- _SET TASK_
Keep only the lines from the top of the listing through the one with "from mathutils import Matrix, Vector", and reproduce them unaltered.

- _RAW DATA_
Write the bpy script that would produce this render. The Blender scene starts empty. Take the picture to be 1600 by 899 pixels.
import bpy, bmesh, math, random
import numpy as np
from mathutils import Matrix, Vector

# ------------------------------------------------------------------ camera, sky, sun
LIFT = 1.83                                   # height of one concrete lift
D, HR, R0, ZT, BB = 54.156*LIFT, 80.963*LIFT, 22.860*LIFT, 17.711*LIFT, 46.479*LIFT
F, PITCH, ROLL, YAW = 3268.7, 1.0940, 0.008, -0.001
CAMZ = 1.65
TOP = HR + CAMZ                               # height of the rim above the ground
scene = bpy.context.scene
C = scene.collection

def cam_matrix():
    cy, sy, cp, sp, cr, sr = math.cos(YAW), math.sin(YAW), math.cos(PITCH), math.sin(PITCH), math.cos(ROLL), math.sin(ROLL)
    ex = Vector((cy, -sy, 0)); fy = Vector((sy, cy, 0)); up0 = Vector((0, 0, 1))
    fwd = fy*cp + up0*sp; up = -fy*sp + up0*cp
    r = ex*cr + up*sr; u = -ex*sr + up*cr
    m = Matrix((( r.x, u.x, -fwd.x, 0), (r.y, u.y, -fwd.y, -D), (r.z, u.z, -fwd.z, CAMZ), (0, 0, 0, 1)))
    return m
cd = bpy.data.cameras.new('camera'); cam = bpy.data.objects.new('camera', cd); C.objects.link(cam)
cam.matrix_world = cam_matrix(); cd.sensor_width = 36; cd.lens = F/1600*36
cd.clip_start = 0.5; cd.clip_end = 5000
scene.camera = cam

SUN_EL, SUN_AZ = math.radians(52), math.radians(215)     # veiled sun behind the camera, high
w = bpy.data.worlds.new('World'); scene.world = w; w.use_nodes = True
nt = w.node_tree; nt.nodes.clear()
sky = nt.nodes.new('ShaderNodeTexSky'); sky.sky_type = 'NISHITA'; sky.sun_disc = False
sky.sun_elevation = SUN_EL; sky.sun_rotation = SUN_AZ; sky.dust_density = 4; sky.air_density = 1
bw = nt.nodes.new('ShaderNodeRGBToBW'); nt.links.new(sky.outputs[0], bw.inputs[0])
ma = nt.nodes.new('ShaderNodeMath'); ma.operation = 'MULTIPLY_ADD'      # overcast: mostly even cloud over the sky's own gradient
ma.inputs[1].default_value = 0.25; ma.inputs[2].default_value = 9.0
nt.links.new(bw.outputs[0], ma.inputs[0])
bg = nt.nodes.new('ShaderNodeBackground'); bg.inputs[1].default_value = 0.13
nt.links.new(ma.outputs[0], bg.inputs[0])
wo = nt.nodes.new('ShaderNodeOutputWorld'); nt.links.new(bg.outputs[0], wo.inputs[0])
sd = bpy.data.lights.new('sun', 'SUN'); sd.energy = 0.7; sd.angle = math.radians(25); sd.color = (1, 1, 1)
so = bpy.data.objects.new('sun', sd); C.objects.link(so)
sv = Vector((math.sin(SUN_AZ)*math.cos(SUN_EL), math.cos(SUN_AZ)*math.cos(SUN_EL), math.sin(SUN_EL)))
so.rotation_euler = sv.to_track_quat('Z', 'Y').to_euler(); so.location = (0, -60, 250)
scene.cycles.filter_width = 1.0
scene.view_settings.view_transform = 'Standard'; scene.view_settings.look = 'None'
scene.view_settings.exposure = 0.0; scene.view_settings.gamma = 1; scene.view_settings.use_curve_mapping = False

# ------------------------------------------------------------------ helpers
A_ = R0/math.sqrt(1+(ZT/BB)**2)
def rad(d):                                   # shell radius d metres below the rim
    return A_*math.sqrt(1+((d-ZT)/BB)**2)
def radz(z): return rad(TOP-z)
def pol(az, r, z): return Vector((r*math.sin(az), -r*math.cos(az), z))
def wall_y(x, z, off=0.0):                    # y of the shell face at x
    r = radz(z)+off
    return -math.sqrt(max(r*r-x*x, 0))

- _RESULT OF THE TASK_
Write the bpy script that would produce this render. The Blender scene starts empty. Take the picture to be 1600 by 899 pixels.
import bpy, bmesh, math, random
import numpy as np
from mathutils import Matrix, Vector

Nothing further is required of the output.